Chapter 9. Don't be aggressive jumpfleet.png
The biggest thing that gets God fearin' Cylons caught is being too aggressive in demanding a course of action. Don't ever do something unless close to half of the humans want you to do it. Fundamentally you should be concentrating on getting them to do the wrong things rather than doing them yourself. You should constantly support other people's bad ideas and try to convince more of the humans that it is right, but you should never do it without at least some humans saying its not such a bad idea. That way when it all goes wrong you can say, "It was a bad call Ripley I mean Starbuck, but I'm not a Cylon, Baltar and Tigh agreed with me, we can't all be Cylons" Its even more effective when you can say that it was all Gaius's idea that shifty git. Constantly support bad ideas but don't do it without support.

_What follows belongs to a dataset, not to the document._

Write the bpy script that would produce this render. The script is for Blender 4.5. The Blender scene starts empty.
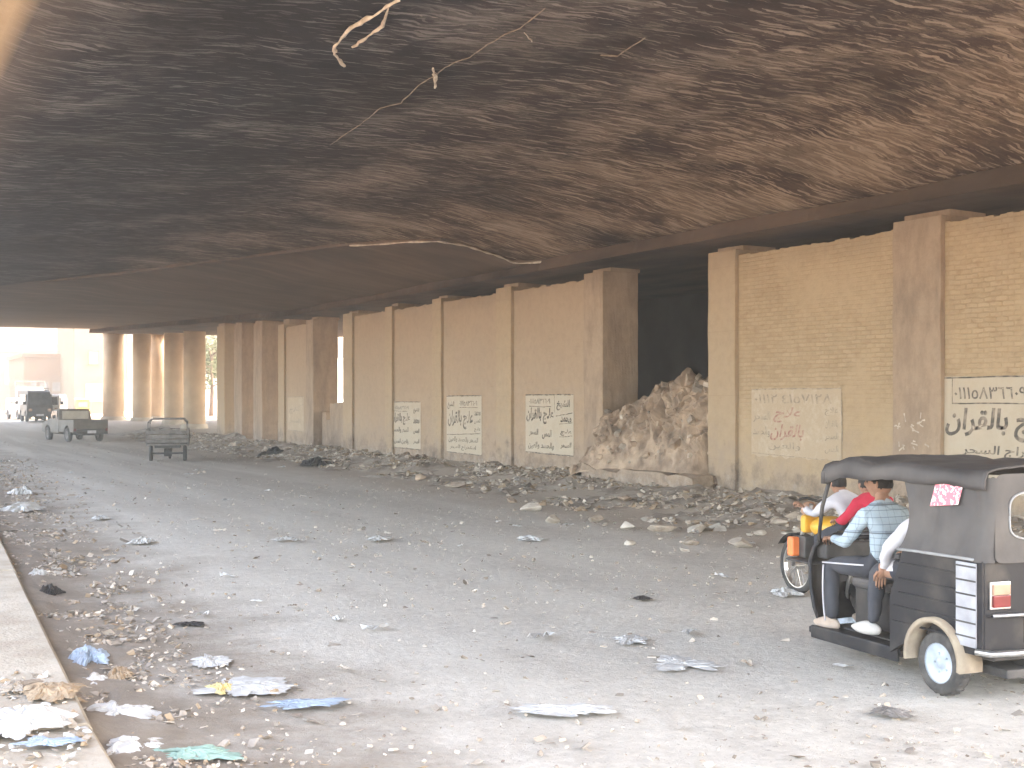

Chapter 10. So you've found yourself in the brig. Or "When you tell a lie, you tell the same lie to everyone, you keep it simple and no matter what happens you stick to it"
Despite your best efforts you may be found out and put in the brig. Or more likely the paranoid psychos put you in there completely at random. Oh they may think they have logical reasons but the number of innocent people that have been sent there far outweighs the guilty and even a broken clock is right twice a day. Once in the brig you will naturally consider yourself well caught and decide to hoof it to the nearest resurrection ship to continue causing strife. But hold on, are you really that screwed in the brig or can this be your master stroke. If you haven't been blatantly obvious there should still be some doubt as to your guilt (well, at least from everyone who didn't get to inspect your loyalty cards). So while it is often a good idea to make with the slashy slashy and wake up safe and sound on the nearest friendly neighborhood resurrection ship, you can continue to do a lot of the same stuff as you did before your unfortunate incarceration. If someone got to look at your loyalty card accuse them of being the cylon and act indignant, especially to the traitor. If not, people just suspect you because they think that piloting card that failed the skill check came from you, it is probably best to:

Stay calm.

Continue to try to reassure them you are innocent.

Stay consistent.

If you always thought Colonel Tigh was right and the boarding party should be dealt with, continue to say so, humans find consistency reassuring, remember.

Above all be helpful. play executive orders whenever you can, do not add cards to skill checks if they ask you not to (hey, at least now you have a great excuse for not helping them, because they asked you not to).

game-basestar.png Seek Support.

Go to the people whose daft ideas you have supported in the past (or anyone who seems unsure of your guilt). Remind them of how you were the only one who believed in them (don't say they owe you), and what you did couldn't be suspicious because then everything they did would be suspicious too because you agreed with it. "Why would a Cylon agree with all your good ideas". Pick someone most of the others trust and who is the closest to trusting you and give them your absolute obedience. If they say use an executive order on the president, do it. If they say play a Strategic planning card do it.

If you follow these steps you are at worst sowing the seeds of doubt in people who were once convinced you were guilty, perhaps even still convincing some of them to continue following some hair-brained scheme. At best your good conduct may convince enough of them to spring you.

In conclusion

These are just the early strategies I have noticed in our group, and we haven't been playing for long. After more plays, and people get more sophisticated in play style these strategies might stop working. People might get less paranoid, realizing that paranoia is crippling and taking the risk of an unopposed skin job in their midst rather than the destructive and possibly futile attempt to unmask him or her. It will be interesting to see how play styles change with more play.